Even if your solution is macros (which may be ok, but can also make the underlying generated code more opaque), it should be part of the standard library and part of the language manual. Making things the "officially approved way of handling a problem" has benefits beyond newcomers too, it gives the entire language more consistency resulting in a far more cohesive design.
"The" solution is not macros. The solution is what is provided by the language. If you are calling a bunch of different functions that return different error types then you either have to map them manually (using map_err) or you can create your own error type and implement From<XYZError> to automatically lift into your own error type. I agree that it is a lot of boilerplate which is why there are good libraries for generating the boilerplate with macros. But the underlying mechanism is not really obscure. It is covered quite well in the rust book (https://doc.rust-lang.org/book/ch09-02-recoverable-errors-wi...).
> Meanwhile, "clever" things like zero cost map and filter are prioritized and in the language for a long time.
This is because of what the language is trying to do. Providing map and filter with zero is a priority 0. I think people think Rust had more development manpower than it actually had. Java/C# (and I would bet Go) have had significantly more money poured into them than Rust.
> I think one of the reasons why Rust turned out to be so well-designed is that Rust has a very open development approach where people with many different experiences can share their wisdom.
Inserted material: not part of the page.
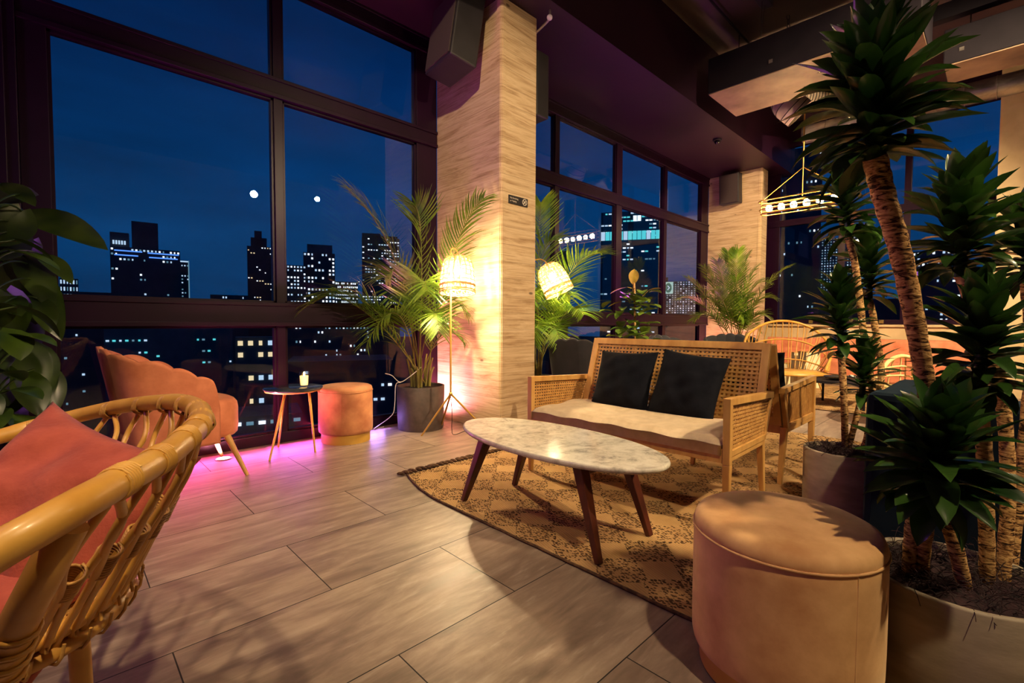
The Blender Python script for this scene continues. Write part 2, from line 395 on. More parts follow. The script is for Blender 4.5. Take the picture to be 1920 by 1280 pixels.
def pillow(name, mat, c, right, up, w, h, th, parent=None, seed=0, pinch=.07, n=26, wr=.006, **k):
    c, r, u = V(c), V(right).normalized(), V(up); u = (u - r * u.dot(r)).normalized(); nr = r.cross(u)
    rg = random.Random(seed); ph = [rg.uniform(0, 6.28) for _ in range(6)]
    def pt(a, b, s):
        x, y = a*2 - 1, b*2 - 1
        e = (1 - abs(x)**2.6) * (1 - abs(y)**2.6)
        px = x * (1 - pinch * (1 - y*y)); py = y * (1 - pinch * (1 - x*x))
        wv = wr * (math.sin(7*x + 4*y + ph[0]) + .7*math.sin(11*y - 5*x + ph[1]) + .5*math.sin(15*x*y + ph[2])) * e
        z = s * (th/2 * max(e, 0)**.62) + wv * s
        return c + r * px * w/2 + u * py * h/2 + nr * z
    b = MB(); b.grid(lambda a, q: pt(a, q, 1), n, n); b.grid(lambda a, q: pt(1 - a, q, -1), n, n)
    o = b.build(name, mat, parent)
    bm_weld(o); return o
def bm_weld(o, d=1e-4):
    import bmesh
    bm = bmesh.new(); bm.from_mesh(o.data); bmesh.ops.remove_doubles(bm, verts=bm.verts, dist=d); bm.to_mesh(o.data); bm.free(); o.data.update()

# ------------------------------------------------------------------ jute rug, fringe
def rug(name, outline_fn, x0, x1, y0, y1, label, nx=46, ny=46, fringe=None):
    b = MB(); rg = random.Random(3)
    def P(u, v, z):
        y = y0 + (y1 - y0) * v; xl = x0 + outline_fn(y); x = xl + (x1 - xl) * u
        return V((x, y, z + .0006 * (math.sin(x * 9 + y * 4) * math.sin(y * 11) - 1) if z > .004 else z))
    b.grid(lambda u, v: P(u, v, .0085), nx, ny)
    b.add([P(0, 0, .001), P(1, 0, .001), P(1, 1, .001), P(0, 1, .001)], [(3, 2, 1, 0)])
    for s in ((0, 0), (1, 0), (0, 1), (1, 1)):
        k, hi = s
        g = (lambda t, q, hi=hi: P(t, hi, .001 + .0075*q)) if k == 0 else (lambda t, q, hi=hi: P(hi, t, .001 + .0075*q))
        b.grid(g, 40, 1)
    o = b.build(name, MT['rug'])
    tag(o, label, 'rug')
    hem = MB(); hem.tube([P(0, j/60, .008) + V((-.004 + .004*rg.random(), 0, 0)) for j in range(61)], .0065, 6)
    hem.build('hem', MT['fringe'], o)
    if fringe:
        f = MB(); x = fringe[0]
        while x < fringe[1]:
            L = rg.uniform(.05, .085); a = rg.uniform(-.9, -.2); p = V((x, y1 + .002, .010)); q = p + V((math.sin(a) * L, math.cos(a) * L, -.001))
            m = (p + q) / 2 + V((rg.uniform(-.01, .01), 0, .012))
            f.tube(bez(p, m, q, 5), [.006, .011, .0125, .012, .010, .006], 6); x += rg.uniform(.03, .042)
        f.build('fringe', MT['fringe'], o)
    return o
rug('jute_rug', lambda y: (.11 * max(0, (y - 2.15) / .5)**1.6), 1.51, 4.85, -.45, 2.655,
    'large tan jute rug with speckled diamonds under the coffee table', fringe=(1.60, 4.8))
rug('jute_rug', lambda y: 0, 6.35, 9.0, -.6, 2.7, 'far sandy rug in front of the coral banquette', 10, 10)

# ------------------------------------------------------------------ cane settee
def cane_seat(name, label, cat, loc, rz, Wd, mats, arm_h=.62, arm_len=.64, back=(.50, .36, .735, .875), prefix=0, seat=True, leg_in=.0):
    """front at local x=0, depth +x; from y=0 to y=-Wd"""
    t = thing(name, label, cat, loc, rz); W = mats
    ps = .036
    for y in (-ps/2, -Wd + ps/2):                           # front posts (taper under the rail)
        b = MB(); b.hexa([V((.006, y-ps*.36, 0)), V((ps*.86, y-ps*.36, 0)), V((ps*.86, y+ps*.36, 0)), V((.006, y+ps*.36, 0))],
                         [V((0, y-ps/2, .31)), V((ps, y-ps/2, .31)), V((ps, y+ps/2, .31)), V((0, y+ps/2, .31))])
        b.box((0, y-ps/2, .31), (ps, y+ps/2, arm_h)); b.build('front_leg', W['wood'], t, bevel=.003)
    for y in (-.03, -Wd + .03):
        b = MB(); b.hexa([V((.60, y-.013, 0)), V((.626, y-.013, 0)), V((.626, y+.013, 0)), V((.60, y+.013, 0))],
                         [V((.53, y-.018, .345)), V((.575, y-.018, .345)), V((.575, y+.018, .345)), V((.53, y+.018, .345))])
        b.build('rear_leg', W['wood'], t, bevel=.003)
    b = MB()
    b.box((.004, -Wd + ps, .315), (.030, -ps, .385)); b.box((.535, -Wd + .05, .30), (.562, -.05, .365))
    for y in (-.021, -Wd + .021): b.hexa([V((.034, y-.012, .32)), V((.034, y+.012, .32)), V((.034, y+.012, .365)), V((.034, y-.012, .365))][::-1],
                                         [V((.55, y-.012, .315)), V((.55, y+.012, .315)), V((.55, y+.012, .36)), V((.55, y-.012, .36))][::-1])
    b.box((.03, -Wd + .034, .335), (.545, -.034, .352))
    b.build('seat_frame', W['wood'], t, bevel=.002)
    rear_z = arm_h - .033
    for s, y in ((0, -.018), (1, -Wd + .018)):
        a = thing('arm', None, None); a.parent = t
        b = MB(); b.bar((.03, y, arm_h - .017), (arm_len, y, rear_z - .017), .036, .034)
        b.bar((arm_len - .014, y, rear_z - .03), (.555, y, .345), .026, .026); b.bar((.03, y, .36), (.56, y, .355), .026, .03)
        b.build('arm_rail', W['wood'], a, bevel=.002)
        c = MB(); cane_panel(c, quad((.036, y, .375), (.552, y, .37), (arm_len - .03, y, rear_z - .034), (.036, y, arm_h - .034)), 24, 11, .0120, .0120)
        c.build('cane_panel', W['cane'], a)
    x0, z0, x1, z1 = back; sw = .044
    bk = thing('backrest', None, None); bk.parent = t
    b = MB(); n_ = V((z1 - z0, 0, -(x1 - x0))).normalized()
    for y in (-.058, -Wd + .058): b.bar((x0, y, z0), (x1, y, z1), sw, .030, up=n_)
    dv = (V((x1, 0, z1)) - V((x0, 0, z0))).normalized()
    for q, hgt in ((V((x1, 0, z1)) - dv * .02, .046), (V((x0, 0, z0)) + dv * .03, .05)):
        b.bar(q + V((0, -.06, 0)), q + V((0, -Wd + .06, 0)), hgt, .029, up=n_)
    b.build('back_frame', W['wood'], bk, bevel=.003)
    def BP(u, v):
        s_, e_ = V((x0, 0, z0)) + dv * .055, V((x1, 0, z1)) - dv * .043
        return (s_ * (1 - v) + e_ * v) + V((0, -.08 + u * (-Wd + .16), 0)) - n_ * .002
    nb = int((Wd - .16) / .0275)
    c = MB(); cane_panel(c, BP, nb, 17, .0135, .0135); c.build('cane_panel', W['cane'], bk)
    c = MB()
    for i in range(nb // 9 + 1): pass
    if seat:
        b = MB(); th = .085
        def S(u, v, top):
            x = -.004 + .535*u; y = -.042 - (Wd - .084)*v
            eu, ev = min(u, 1-u), min(v, 1-v); rd = (1 - max(0, 1 - eu/.07)**4) * (1 - max(0, 1 - ev/.03)**4)
            tuft = .012 * (math.cos(u*2*PI*2)*.5 + .5) * (math.cos(v*2*PI*5)*.5 + .5) + .004*math.sin(9*v + 5*u)
            z = .354 + (th - tuft*.9) * (.66 + .34*rd) if top else .3535
            return V((x, y, z))
        b.grid(lambda u, v: S(u, v, True), 26, 60)
        b.grid(lambda u, v: S(u, v, False), 26, 60)
        for k, hi in ((0, 0), (1, 0), (0, 1), (1, 1)):
            g = (lambda a, q, hi=hi: S(a, hi, True)*q + S(a, hi, False)*(1-q)) if k == 0 else (lambda a, q, hi=hi: S(hi, a, True)*q + S(hi, a, False)*(1-q))
            b.grid(g, 26 if k == 0 else 60, 1)
        o = b.build('seat_cushion', W['seat'], t); bm_weld(o)
        tag(o, 'cream tufted seat cushion')
    return t
W1 = {'wood': MT['oak'], 'cane': MT['cane'], 'seat': MT['canvas']}
settee = cane_seat('cane_settee', 'light oak settee with woven cane back and arms behind the marble table', 'settee', (2.256, 2.185, 0.0088), R(1.7), 1.307, W1, arm_h=.632, arm_len=.682, back=(.575, .36, .733, .872))
chair2 = cane_seat('cane_armchair', 'single cane armchair seen from behind beside the settee, facing the planter', 'armchair', (3.815, .885, .0088), R(179.3), .62, W1, arm_h=.632, arm_len=.66, back=(.575, .36, .725, .865))

def settee_pt(x, y, z):
    c, s = math.cos(R(1.7)), math.sin(R(1.7)); return V((2.256 + x*c - y*s, 2.185 + x*s + y*c, z))
def settee_vec(x, y, z):
    c, s = math.cos(R(1.7)), math.sin(R(1.7)); return V((x*c - y*s, x*s + y*c, z))
tag(pillow('throw_cushion', MT['black_velvet'], settee_pt(.500, -.425, .612), settee_vec(0, -1, 0.02), settee_vec(.42, .10, 1), .44, .42, .15, seed=1),
    'left black velvet cushion leaning on the settee back', 'cushion', 'black cushions on the settee')
tag(pillow('throw_cushion', MT['black_velvet'], settee_pt(.490, -.872, .612), settee_vec(-.04, -1, -.09), settee_vec(.42, .02, 1), .43, .44, .15, seed=2),
    'right black velvet cushion leaning on the settee back, nearer the armchair', 'cushion', 'black cushions on the settee')
tag(pillow('throw_cushion', MT['black_velvet'], (3.40, 1.17, .63), (0, -1, 0), (-.36, 0, 1), .44, .40, .15, seed=5),
    'black cushion standing in the cane armchair behind the settee', 'cushion')

# ------------------------------------------------------------------ marble coffee table
t = thing('coffee_table', 'oval marble-topped coffee table with four walnut legs on the rug', 'table', (1.819, 1.589, .0088), R(-1.7))
b = MB(); A, B_ = .644, .289
ring = lambda k, z: [V((B_*k*math.copysign(abs(math.cos(a))**.96, math.cos(a)), A*k*math.copysign(abs(math.sin(a))**.96, math.sin(a)), z)) for a in [2*PI*i/96 for i in range(96)]]
b.loft([ring(.975, .374), ring(.992, .379), ring(1.0, .386), ring(1.0, .393), ring(.994, .399), ring(.982, .4005)], True)
b.build('table_top', MT['marble'], t)
ap = MB()
for sy in (-1, 1): ap.bar((-.19, sy*.33, .345), (.19, sy*.33, .345), .03, .05)
for sx in (-1, 1): ap.bar((sx*.10, -.36, .355), (sx*.10, .36, .355), .026, .035)
ap.build('apron', MT['walnut'], t, bevel=.003)
for sx, sy in ((-1, -1), (1, -1), (-1, 1), (1, 1)):
    f = V((sx*.192 + (-.03), sy*.465 - .012, 0)); p = V((sx*.165, sy*.325, .373))
    MB().bar(f, p, .026, .030, up=(sx, 0, .2), w2=.05, h2=.06).build('leg', MT['walnut'], t, bevel=.004)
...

Probably also why Rust has such highly publicized drama, as well. The drama is out in the open, too.
> Rust has a very open development approach where people with many different experiences can share their wisdom
Interesting take, but as someone that drifted away from Rust with the publication of the linked blog post, and wrote their last meaningful code in the language a year later, it does not describe my experience. YMMV, but compared to other languages, I'd say as a first approximation that they had no interest in comments from outside the inner circle.